Monday, May 2, 2011

In the human heart....

       In Oct. 2001, we left church - it was a typical Sunday -  and went to CiCi's Pizza.  We were with another family and had 5 kids between us so as we entered the restaurant, the adults were intent on herding kids and figuring out which ones were full price and which were young enough to get a discount.  It wasn't until the cash register stuff had been taken care of and I had my tray, that I noticed our young son  staring up at a wild-eyed, bearded man on the television. It was Osama bin Laden and the television coverage was about our strikes against Afghanistan in retaliation for their support of the 9/11 attack.
      Clearly, we were at war.
      We directed the kids to a table away from the television and steered the conversation away from the on-going news.  Soon, someone changed the channel. Our son never commented on what he had just seen so I gradually decided that it hadn't made much of an impression on him.
      The next morning, on the way to school, our son was quiet until we had almost reached our destination.  Then, out of nowhere, I heard his subdued voice say, "Mom, that guy on  t.v. said that Americans would live in fear from now on and that we would never be safe again. Is that true?"  It took me a minute to realize what he was referring to. But it only took seconds to pick up on the fear in his voice.
      For the sake of all the children who "got" bin Laden's message on that particular day, I'm glad that the U.S. government   sent a strong message of their own this week.  As a mother and a teacher,  I have no problems with the fact that our special forces took bin Laden out and I devoutly  hope that someday men like him  will just be a paragraph in a history book and that future generations will never know first-hand what terrorism is. When I say "future generations", I mean  Jewish,  Muslim, Christian, Hindu, Buddhists, etc.  - that all children in years to come will be spared the spectacle of terrorism as well as any attempts to  indoctrinate them into it.
      From another perspective, as someone who comes from a family which has served for three generations in the military, I have no problem applauding the Navy Seals and in fact, all the men and women who worked for months to bring justice to bin Laden. To say they risked their lives is an understatement. While Osama was barricaded behind fortress-like walls topped with barbed wire, our men were dropping through the air from helicopters, risking everything.  I'm grateful for every person in our military who is willing to put it all on the line for us and I don't mean that as a cliche.
    From a third and final perspective, as a Christian, I had no problem praying for bin Laden - that his eyes would be opened, that false ideas would be removed from his mind, that his heart would be changed, and that he would enter into a relationship with God who truly is benevolent, merciful, and loving.  To me, it is a tragedy that anyone could  live their entire adult life  believing that cold-blooded mass murder could ever be a direct path to the heart of God.  I just can't fathom that.

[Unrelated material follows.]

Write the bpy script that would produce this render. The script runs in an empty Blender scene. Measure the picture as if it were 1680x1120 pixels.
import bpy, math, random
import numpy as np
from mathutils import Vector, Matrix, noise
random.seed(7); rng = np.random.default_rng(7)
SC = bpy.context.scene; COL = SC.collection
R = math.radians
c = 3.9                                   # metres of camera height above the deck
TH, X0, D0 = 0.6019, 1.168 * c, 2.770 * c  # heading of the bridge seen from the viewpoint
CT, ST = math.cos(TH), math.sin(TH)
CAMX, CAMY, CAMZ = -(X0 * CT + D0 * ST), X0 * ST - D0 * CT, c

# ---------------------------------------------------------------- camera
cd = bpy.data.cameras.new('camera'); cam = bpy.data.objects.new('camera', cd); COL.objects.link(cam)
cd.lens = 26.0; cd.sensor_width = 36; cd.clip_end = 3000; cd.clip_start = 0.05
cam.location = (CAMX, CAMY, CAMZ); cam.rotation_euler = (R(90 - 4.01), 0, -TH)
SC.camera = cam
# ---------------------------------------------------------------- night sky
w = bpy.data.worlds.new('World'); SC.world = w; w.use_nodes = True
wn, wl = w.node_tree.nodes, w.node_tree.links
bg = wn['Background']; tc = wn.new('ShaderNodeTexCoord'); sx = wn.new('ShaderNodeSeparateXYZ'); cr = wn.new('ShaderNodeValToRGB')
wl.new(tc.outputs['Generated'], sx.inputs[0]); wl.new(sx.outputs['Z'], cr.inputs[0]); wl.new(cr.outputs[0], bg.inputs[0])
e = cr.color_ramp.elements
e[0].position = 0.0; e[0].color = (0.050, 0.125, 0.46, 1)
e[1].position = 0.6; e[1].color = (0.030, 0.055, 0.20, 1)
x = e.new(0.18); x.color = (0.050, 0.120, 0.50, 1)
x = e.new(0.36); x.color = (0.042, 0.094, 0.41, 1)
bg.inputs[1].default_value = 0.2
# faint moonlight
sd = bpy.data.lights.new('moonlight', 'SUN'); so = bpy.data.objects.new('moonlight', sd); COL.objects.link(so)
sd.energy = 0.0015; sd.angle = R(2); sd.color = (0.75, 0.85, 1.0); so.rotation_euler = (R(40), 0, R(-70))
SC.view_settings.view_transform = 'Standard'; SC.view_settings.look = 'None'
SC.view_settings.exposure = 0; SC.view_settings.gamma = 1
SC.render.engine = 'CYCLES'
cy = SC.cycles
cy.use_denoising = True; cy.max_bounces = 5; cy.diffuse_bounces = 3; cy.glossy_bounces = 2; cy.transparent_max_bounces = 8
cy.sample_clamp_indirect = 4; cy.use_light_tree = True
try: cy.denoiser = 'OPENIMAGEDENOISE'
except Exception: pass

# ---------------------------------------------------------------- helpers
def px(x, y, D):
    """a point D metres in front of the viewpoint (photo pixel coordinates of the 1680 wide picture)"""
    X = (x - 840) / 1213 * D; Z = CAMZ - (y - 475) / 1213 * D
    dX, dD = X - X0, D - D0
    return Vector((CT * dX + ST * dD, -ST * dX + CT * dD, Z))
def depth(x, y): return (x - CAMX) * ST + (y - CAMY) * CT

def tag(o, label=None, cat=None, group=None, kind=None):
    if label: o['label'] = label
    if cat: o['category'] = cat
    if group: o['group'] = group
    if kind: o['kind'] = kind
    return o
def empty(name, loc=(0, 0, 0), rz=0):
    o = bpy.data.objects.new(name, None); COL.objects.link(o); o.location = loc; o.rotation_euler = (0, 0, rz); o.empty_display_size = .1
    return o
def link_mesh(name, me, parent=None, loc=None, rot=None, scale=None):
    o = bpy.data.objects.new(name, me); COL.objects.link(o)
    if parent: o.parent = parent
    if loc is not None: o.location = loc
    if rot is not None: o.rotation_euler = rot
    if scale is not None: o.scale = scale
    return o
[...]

   And in spite of the fact that I am repulsed by what he did, I  still hate to think that a person - any person - could   live and die serving, even craving,  such a blood-thirsty, uncaring deity. It's not his death that makes me shudder; it is his life. While victimization is not high on my list, I would far rather be a victim of such a person than to actually be that person.
   In the final analysis, I think the U.S. sent the right message: bin Laden terrorized our citizens more than once, caused countless deaths, and bragged about it.  Our country is built on justice and I believe the strike that ended bin Laden's life was just.  And now, while the debate rages on about how this will affect terrorism (the hydra-headed monster will rock on; the death of one terrorist won't stop it.. and, yes, it will probably even get worse in the short-run as revenge rears it's head ....) - while this debate rocks on, I think the real debate centers on this:
    Where is bin Laden standing right now.. and what will it take to reach potential bin Laden's before they unknowingly enter into a pact with the Devil?  
    The U.S. government, our military, our intelligentsia and our media don't have the answers to these questions.  Christ talked about hell as a real place and I have no problem believing that bin Laden is, at this moment, facing a justice that makes anything we've done to him look like nothing at all.  To put it bluntly, we are the least of his problems right now.  He stands before a holy God and if that isn't a sobering thought, I don't know what is.
    As to how we can  prevent today's children  from developing into full-grown  bin Ladens tomorrow, the Bible says that God can do more than we can even imagine or think ... but it also basically says, as the Casting Crowns' song puts it, that we are His hands.  So He works through us... through organizations like Samaritan's Purse, World Vision, Open Doors, Campus Crusade for Christ and countless other organizations that go into places where most of us are not able or comfortable going.  If I can't go, I can pray and I can give and I will. Because ultimately the solution to this problem lies not in the government or the military but  in the human heart.